The collection of personal Bob Dylan items and other rare collectables left behind by Minnesota music hero Tony Glover, which went up for sale in a highly publicized auction last week, has sold for a grand total of $495,000.

Boston-based RR Auction announced the final sale tally Friday without saying who any of the winning bidders are. The company had put the 169 items on sale individually Nov. 12 at a starting price of around $250,000 total.

Glover's widow Cynthia Nadler, who has yet to comment on the sale, told the Star Tribune earlier this month that she had no plans yet for the money from her late husband's trove other than to donate some of it to music-related charities. She said her primary goal was to put the items in the hands of historians and collectors who would "appreciate it as much as he did."

RR Auction representatives said before the auction began that Bob Dylan's management was made aware of the items in the collection, as was the now-under-construction Bob Dylan Center in Tulsa, Okla., which purchased Dylan's archives from him. Either one seemed like candidates to be among the collection's bidders.

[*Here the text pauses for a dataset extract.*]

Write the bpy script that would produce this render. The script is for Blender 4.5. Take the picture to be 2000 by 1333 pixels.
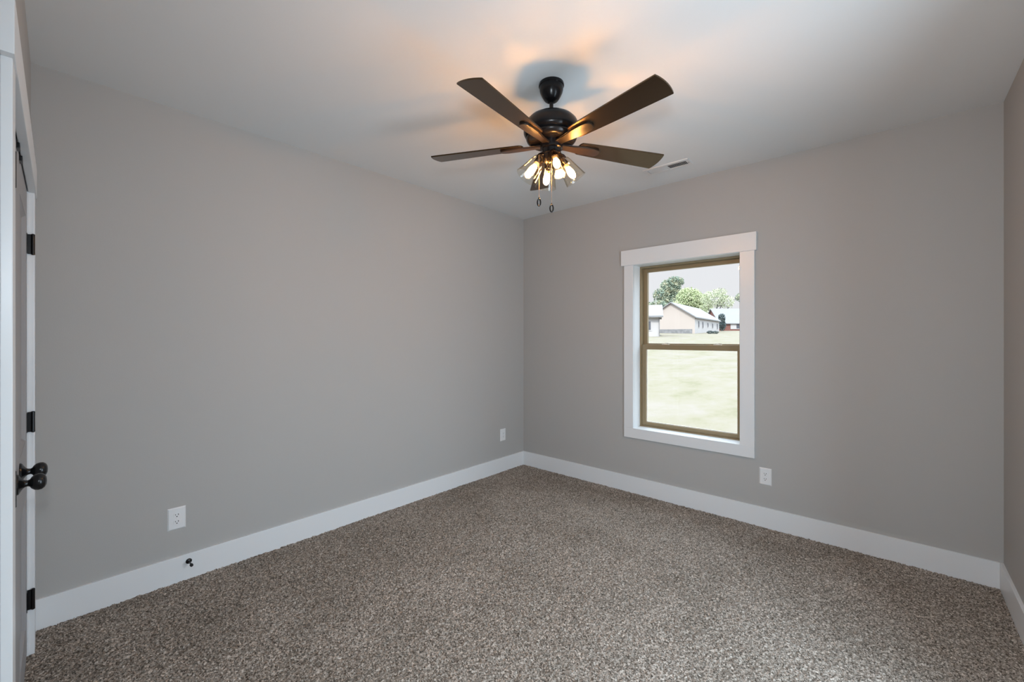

Lovingly stockpiled at his home in St. Paul from a 50-plus-career as a musician and music journalist, Glover's collection sparked a lengthy article from Rolling Stone and interest from Dylanophiles around the world via a revealing interview that Dylan himself hand-edited — which sold for nearly $26,000, according to RR Auction.

Two lengthy and insightful letters that Dylan wrote to Glover in the early-'60s sold for even more, one at $36,000 and another at $29,000.

Glover, 79, died last year of natural causes. He and Dylan met as budding musicians hanging around Dinkytown in Minneapolis, 1960-1961, and remained friends after Hibbing's most famous son moved to New York.

The auction also included correspondence and other rare items from Jimi Hendrix, Jim Morrison, Joan Baez, Duane Allman and many of the late blues legends that Glover emulated.

[CORRECTION: A previous version of this story wrongly cited a single anonymous bidder for the auction collection. These items were sold individually.]